The very first thing that gave me a clue that we are not dealing with a serious cookbook here was the layout of the 'recipes'. Almost every cookbook with recipes published for serious cooking (Including the contribution of Paul Bocuse to this series) are written with separate lists of ingredients and their amounts followed by a procedure. Good books further separate headnotes on background and sidebars on technique from the main procedure. This book does none of that. The entire description is in plain text, as if it were lifted from a novel, except that I think that if Tony Bourdain put a recipe in one of his novels, he would write it as if it were in a proper cookbook.

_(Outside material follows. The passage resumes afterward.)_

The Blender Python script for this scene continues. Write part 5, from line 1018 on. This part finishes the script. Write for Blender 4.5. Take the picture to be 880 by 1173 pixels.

Another major gaff is in the author's statement that breakfast should be one of the largest of the day, with time spent to eat it sitting down, with some deliberation, with more food than you eat at dinner. This is followed with references to 'an adequate breakfast' that is composed of nothing more than toast with peanut butter and honey, fruit juice, and tea. This fits our picture of a classic 'Continental Breakfast' rather than a large meal.

Practically every other page seems to contain a little howler in either the text or the pictures. I suspect some may be lapses in translation. Others almost seem like they are due to the pictures and captions being done by someone who had not read the book, let alone wrote the book. One picture shows a glass of milk, apple, and cheese with blueberries with a caption citing a glass of orange juice and a bowl of muesli. Incredible.

It is not hard to form the opinion that the real rationale of this book is as a vehicle to display photographs of a very elegant, very Provencal chateau that it would seem the author had some role in renovating. It may almost seem that interior decoration is the author's true vocation. He just happens to write fluffy books on culinary subjects as a sidelight. The only thing which puts a lie to this picture is that the author's story of how he came to the decision to lose weight and his general techniques for accomplishing this have a ring of authenticity about them. Aside from the pretty pictures, one could get a fair amount of inspiration and hints about good eating from this book.

I suspect this book may have been done to fulfill some contractual agreements for a certain number of works between the publisher and the author. I give it two stars rather than one because of the entertainment value similar to the experience of watching a truly bad Ed Wood sci fi movie. Buy it if you like pictures of French chateau and can find it on the bargain pile for less than $10. The $35 list price is a joke.